▶ **The problem**:
Nothing but the lines from the line that contains "Write a Blender" through the line that contains "return 1080 +" should appear in the output, each reproduced exactly.

▶ **Data records**:
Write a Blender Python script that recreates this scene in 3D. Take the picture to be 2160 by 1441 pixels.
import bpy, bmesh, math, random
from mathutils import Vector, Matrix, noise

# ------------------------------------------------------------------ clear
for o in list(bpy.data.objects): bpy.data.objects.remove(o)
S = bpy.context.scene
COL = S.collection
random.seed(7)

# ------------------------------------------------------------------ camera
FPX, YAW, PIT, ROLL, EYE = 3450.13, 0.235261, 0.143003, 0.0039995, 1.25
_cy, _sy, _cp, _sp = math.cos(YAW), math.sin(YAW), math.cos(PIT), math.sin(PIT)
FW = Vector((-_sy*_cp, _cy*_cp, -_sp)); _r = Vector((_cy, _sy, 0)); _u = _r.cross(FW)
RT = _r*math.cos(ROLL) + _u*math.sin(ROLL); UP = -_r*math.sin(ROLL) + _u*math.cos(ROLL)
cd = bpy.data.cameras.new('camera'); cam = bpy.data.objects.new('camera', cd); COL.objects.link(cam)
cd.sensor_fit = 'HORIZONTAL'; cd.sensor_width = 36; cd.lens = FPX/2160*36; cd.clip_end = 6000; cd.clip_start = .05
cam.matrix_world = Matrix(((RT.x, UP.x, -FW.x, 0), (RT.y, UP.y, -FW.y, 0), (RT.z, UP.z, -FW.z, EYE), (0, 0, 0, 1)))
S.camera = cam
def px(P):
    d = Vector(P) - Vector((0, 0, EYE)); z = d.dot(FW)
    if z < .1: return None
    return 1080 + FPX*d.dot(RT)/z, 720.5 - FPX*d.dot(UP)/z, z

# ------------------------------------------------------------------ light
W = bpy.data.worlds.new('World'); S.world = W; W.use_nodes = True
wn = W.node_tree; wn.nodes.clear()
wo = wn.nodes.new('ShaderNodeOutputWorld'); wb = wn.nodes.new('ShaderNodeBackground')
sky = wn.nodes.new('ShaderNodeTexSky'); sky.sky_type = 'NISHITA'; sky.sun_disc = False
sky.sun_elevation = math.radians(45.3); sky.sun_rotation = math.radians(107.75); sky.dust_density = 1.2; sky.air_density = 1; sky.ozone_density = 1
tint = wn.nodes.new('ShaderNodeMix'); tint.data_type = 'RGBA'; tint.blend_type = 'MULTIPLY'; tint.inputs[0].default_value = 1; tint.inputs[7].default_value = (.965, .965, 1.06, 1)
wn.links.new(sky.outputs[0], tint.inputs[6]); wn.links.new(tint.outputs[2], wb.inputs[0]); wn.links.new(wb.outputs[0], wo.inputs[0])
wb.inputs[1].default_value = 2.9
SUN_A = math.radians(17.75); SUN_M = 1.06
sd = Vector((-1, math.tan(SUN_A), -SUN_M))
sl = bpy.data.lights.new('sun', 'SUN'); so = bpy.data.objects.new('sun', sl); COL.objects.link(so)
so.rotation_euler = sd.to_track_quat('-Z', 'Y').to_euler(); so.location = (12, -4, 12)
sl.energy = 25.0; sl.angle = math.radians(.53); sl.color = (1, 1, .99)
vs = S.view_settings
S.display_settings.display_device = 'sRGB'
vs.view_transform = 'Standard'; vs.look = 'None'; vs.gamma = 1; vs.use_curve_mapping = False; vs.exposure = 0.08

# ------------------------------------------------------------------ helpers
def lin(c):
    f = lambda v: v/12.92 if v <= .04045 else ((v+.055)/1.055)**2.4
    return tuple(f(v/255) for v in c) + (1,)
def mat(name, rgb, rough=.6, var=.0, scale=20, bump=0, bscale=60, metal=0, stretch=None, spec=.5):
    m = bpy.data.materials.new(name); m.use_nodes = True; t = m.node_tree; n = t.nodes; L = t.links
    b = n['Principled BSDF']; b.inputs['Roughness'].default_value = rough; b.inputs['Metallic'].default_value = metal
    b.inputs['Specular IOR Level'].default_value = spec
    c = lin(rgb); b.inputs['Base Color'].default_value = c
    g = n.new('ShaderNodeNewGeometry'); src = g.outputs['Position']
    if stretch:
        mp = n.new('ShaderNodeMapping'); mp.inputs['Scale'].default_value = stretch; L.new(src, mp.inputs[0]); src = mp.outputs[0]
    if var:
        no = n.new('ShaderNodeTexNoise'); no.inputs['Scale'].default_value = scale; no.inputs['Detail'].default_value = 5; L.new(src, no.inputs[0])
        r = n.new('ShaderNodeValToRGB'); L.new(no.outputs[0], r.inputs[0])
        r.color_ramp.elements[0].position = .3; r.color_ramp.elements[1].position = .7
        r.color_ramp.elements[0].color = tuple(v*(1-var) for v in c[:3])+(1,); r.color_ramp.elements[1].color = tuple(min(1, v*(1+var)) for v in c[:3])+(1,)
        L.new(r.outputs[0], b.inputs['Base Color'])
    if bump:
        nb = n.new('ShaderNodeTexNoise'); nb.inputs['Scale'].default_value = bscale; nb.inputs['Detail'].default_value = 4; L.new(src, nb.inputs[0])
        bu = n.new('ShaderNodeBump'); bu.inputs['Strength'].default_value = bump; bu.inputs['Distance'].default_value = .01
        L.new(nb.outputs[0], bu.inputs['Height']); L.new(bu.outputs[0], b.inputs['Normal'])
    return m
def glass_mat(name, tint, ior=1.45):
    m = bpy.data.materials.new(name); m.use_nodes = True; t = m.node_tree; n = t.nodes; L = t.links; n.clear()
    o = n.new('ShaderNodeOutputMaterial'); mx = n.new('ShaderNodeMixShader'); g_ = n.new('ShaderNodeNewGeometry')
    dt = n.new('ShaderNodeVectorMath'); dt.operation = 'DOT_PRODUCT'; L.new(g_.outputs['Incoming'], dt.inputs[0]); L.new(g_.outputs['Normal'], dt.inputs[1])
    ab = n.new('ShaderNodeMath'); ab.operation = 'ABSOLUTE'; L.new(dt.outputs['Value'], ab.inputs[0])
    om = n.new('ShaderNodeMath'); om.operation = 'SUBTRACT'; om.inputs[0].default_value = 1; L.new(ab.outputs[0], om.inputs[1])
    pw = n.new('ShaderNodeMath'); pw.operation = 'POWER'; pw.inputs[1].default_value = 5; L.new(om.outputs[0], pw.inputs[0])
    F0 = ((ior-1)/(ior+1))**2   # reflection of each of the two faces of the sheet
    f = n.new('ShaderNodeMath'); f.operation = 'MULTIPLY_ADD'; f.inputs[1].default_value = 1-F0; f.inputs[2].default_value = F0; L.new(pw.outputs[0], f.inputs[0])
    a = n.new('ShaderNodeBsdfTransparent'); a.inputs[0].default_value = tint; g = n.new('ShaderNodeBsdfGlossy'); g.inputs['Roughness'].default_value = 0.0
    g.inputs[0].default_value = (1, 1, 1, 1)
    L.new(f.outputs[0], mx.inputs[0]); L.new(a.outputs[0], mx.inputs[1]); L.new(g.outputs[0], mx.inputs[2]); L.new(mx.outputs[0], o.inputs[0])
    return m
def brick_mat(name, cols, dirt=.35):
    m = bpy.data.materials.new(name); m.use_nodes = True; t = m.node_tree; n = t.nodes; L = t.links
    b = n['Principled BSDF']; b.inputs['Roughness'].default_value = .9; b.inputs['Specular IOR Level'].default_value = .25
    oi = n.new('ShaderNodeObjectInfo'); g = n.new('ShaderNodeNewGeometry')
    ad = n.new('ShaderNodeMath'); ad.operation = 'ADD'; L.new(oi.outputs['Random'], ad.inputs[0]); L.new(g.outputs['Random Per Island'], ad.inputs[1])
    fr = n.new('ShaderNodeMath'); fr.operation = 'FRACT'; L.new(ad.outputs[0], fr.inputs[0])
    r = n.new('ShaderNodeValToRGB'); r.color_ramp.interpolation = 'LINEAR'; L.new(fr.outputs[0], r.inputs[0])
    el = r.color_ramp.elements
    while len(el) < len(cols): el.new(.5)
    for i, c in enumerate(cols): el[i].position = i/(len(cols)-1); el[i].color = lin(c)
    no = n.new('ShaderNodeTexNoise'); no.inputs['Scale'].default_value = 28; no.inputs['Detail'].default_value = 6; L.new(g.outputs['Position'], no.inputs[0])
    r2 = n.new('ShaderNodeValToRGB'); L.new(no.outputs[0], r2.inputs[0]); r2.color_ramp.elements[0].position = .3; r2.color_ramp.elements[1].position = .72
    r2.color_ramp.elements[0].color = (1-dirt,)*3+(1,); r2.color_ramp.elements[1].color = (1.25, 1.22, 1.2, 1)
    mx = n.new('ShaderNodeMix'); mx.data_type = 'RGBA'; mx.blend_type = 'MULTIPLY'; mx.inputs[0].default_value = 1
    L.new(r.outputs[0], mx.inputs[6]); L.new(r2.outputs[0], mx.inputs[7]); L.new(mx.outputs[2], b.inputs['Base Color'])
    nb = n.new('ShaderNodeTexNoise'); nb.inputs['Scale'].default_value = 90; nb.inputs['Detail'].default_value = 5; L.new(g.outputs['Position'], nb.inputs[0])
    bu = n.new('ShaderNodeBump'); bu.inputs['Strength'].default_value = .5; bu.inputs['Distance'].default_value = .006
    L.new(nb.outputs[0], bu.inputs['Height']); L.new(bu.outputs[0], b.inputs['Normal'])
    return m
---
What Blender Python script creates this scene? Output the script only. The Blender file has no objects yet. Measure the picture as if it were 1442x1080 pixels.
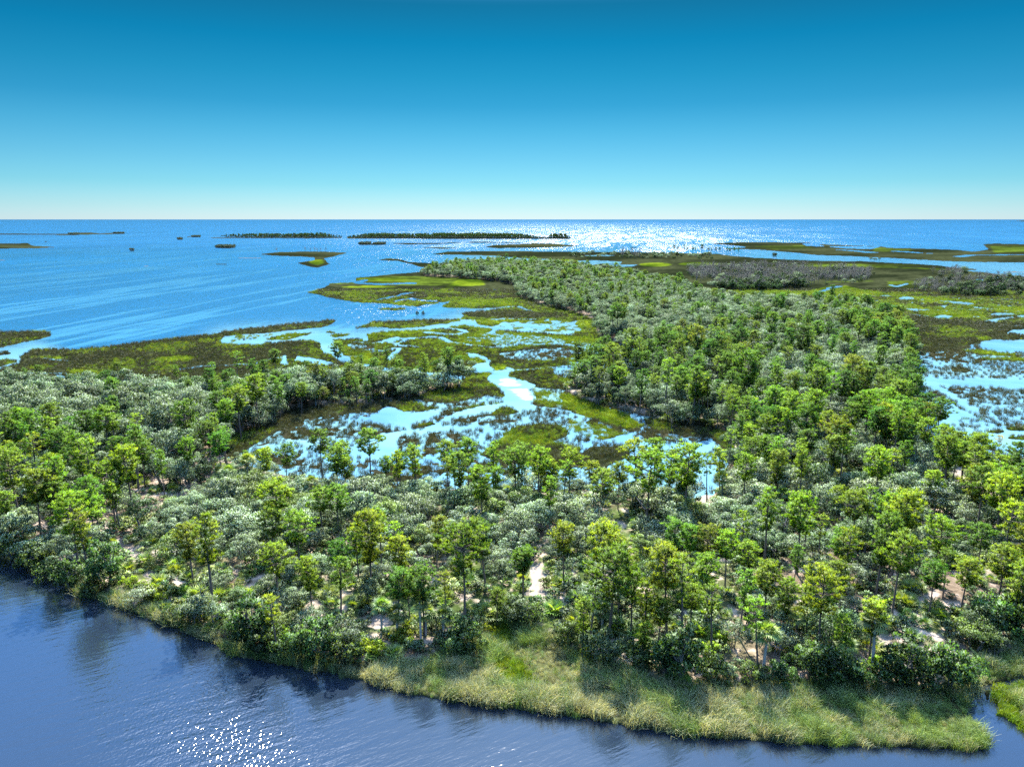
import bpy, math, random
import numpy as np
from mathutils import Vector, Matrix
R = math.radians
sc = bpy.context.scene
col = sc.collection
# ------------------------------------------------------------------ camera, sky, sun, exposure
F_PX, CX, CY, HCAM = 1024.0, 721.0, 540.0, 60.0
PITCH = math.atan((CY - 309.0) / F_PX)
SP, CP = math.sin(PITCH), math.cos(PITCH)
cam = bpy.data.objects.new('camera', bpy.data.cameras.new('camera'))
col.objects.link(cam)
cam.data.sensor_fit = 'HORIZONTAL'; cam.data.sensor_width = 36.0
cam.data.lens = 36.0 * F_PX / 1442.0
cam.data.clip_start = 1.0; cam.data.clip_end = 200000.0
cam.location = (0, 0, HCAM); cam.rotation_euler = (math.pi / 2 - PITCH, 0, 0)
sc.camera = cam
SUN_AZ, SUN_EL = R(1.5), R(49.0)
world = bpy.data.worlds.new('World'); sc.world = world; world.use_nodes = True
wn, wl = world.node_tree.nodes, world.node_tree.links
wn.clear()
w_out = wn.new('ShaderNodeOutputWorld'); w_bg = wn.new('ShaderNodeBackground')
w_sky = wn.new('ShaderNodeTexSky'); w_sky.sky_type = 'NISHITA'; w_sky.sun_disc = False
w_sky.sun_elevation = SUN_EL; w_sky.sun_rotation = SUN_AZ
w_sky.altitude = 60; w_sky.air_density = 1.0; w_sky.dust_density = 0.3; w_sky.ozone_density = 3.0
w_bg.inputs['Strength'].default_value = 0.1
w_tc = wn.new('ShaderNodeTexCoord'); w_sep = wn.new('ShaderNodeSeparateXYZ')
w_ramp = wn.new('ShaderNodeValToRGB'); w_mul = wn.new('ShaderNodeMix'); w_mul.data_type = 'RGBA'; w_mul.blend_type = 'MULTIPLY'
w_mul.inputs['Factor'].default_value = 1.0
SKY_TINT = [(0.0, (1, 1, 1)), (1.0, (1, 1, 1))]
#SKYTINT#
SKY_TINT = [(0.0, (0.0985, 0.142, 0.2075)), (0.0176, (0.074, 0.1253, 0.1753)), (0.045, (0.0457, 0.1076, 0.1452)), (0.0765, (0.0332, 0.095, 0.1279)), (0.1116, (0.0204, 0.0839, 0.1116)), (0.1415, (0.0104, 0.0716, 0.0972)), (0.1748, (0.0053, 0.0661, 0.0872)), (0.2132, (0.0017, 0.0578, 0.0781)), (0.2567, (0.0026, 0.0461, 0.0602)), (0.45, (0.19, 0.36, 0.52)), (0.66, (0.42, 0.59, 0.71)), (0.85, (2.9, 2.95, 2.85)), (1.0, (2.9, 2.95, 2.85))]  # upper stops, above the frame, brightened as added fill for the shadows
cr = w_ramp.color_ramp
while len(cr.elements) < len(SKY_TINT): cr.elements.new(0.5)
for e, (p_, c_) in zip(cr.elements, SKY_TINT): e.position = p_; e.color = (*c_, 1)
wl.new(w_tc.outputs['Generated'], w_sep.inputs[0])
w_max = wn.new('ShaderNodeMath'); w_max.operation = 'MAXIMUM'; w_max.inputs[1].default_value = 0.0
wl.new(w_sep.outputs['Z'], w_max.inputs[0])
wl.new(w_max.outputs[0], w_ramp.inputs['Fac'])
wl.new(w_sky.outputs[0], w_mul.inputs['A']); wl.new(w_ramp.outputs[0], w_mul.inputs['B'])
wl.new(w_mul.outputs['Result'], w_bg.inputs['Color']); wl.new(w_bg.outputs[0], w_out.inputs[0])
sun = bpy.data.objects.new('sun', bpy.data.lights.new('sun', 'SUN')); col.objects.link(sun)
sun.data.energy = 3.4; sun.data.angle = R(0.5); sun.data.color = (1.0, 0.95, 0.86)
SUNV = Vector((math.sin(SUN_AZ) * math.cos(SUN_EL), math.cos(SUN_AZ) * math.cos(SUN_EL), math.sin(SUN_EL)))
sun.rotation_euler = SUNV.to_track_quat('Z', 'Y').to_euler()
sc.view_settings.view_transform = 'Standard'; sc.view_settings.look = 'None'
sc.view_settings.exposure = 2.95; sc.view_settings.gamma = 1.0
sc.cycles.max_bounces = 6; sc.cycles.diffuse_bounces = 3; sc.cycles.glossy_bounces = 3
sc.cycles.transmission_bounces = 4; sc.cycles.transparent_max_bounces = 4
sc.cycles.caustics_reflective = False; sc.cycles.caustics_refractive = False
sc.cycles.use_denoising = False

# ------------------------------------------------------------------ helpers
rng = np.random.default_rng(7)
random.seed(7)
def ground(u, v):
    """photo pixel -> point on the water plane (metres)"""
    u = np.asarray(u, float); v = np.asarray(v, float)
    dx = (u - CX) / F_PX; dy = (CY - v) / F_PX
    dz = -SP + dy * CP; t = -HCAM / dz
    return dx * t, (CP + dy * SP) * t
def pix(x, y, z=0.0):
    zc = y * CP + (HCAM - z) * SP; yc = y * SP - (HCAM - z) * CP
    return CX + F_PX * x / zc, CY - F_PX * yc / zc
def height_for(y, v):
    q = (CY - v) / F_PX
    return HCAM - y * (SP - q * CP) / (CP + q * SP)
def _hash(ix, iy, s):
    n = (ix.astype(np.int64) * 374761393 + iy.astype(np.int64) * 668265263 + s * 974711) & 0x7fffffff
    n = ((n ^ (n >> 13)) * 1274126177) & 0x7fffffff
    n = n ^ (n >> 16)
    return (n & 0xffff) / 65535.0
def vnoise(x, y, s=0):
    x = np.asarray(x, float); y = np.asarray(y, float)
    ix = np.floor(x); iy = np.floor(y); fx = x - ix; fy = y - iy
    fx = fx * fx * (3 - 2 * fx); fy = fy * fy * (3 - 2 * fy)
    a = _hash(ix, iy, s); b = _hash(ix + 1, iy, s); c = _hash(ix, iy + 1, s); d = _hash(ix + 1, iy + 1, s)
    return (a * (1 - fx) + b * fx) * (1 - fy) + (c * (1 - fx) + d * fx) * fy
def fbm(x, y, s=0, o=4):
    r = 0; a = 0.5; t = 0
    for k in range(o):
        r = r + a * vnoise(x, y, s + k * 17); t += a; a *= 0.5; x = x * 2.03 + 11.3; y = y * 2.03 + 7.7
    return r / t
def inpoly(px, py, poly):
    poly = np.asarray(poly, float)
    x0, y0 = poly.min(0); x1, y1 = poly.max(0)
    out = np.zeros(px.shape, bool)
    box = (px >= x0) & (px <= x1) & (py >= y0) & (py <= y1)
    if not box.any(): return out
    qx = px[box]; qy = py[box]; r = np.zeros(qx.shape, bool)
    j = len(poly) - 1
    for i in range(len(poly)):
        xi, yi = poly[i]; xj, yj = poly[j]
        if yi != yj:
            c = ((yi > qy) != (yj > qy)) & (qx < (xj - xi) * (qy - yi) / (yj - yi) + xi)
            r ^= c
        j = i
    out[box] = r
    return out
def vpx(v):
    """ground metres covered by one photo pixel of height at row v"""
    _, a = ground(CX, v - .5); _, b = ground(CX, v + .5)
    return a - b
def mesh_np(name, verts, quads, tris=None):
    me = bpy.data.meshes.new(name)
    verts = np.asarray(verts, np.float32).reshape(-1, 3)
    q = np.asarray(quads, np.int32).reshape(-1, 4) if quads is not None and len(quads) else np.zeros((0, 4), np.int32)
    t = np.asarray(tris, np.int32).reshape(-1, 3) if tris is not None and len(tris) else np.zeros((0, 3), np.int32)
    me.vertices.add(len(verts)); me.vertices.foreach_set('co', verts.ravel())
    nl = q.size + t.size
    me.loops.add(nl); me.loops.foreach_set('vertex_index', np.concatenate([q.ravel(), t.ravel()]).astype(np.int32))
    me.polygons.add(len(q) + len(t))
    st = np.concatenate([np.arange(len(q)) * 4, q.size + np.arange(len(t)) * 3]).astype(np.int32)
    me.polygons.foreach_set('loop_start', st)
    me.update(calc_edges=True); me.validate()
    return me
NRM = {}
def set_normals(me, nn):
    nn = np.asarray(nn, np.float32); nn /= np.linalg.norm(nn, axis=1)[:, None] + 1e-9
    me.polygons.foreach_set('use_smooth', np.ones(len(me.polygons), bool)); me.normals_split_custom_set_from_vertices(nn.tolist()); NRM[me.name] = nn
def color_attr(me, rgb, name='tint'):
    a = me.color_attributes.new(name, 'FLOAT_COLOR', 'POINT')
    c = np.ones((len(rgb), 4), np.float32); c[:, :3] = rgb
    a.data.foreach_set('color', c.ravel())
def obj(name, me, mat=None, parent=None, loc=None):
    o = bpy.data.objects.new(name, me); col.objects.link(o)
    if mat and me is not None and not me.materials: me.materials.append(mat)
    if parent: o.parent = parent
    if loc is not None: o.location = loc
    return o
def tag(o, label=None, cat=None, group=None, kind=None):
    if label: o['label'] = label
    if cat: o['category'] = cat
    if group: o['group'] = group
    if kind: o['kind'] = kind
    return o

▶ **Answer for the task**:
Write a Blender Python script that recreates this scene in 3D. Take the picture to be 2160 by 1441 pixels.
import bpy, bmesh, math, random
from mathutils import Vector, Matrix, noise

# ------------------------------------------------------------------ clear
for o in list(bpy.data.objects): bpy.data.objects.remove(o)
S = bpy.context.scene
COL = S.collection
random.seed(7)

# ------------------------------------------------------------------ camera
FPX, YAW, PIT, ROLL, EYE = 3450.13, 0.235261, 0.143003, 0.0039995, 1.25
_cy, _sy, _cp, _sp = math.cos(YAW), math.sin(YAW), math.cos(PIT), math.sin(PIT)
FW = Vector((-_sy*_cp, _cy*_cp, -_sp)); _r = Vector((_cy, _sy, 0)); _u = _r.cross(FW)
RT = _r*math.cos(ROLL) + _u*math.sin(ROLL); UP = -_r*math.sin(ROLL) + _u*math.cos(ROLL)
cd = bpy.data.cameras.new('camera'); cam = bpy.data.objects.new('camera', cd); COL.objects.link(cam)
cd.sensor_fit = 'HORIZONTAL'; cd.sensor_width = 36; cd.lens = FPX/2160*36; cd.clip_end = 6000; cd.clip_start = .05
cam.matrix_world = Matrix(((RT.x, UP.x, -FW.x, 0), (RT.y, UP.y, -FW.y, 0), (RT.z, UP.z, -FW.z, EYE), (0, 0, 0, 1)))
S.camera = cam
def px(P):
    d = Vector(P) - Vector((0, 0, EYE)); z = d.dot(FW)
    if z < .1: return None
    return 1080 + FPX*d.dot(RT)/z, 720.5 - FPX*d.dot(UP)/z, z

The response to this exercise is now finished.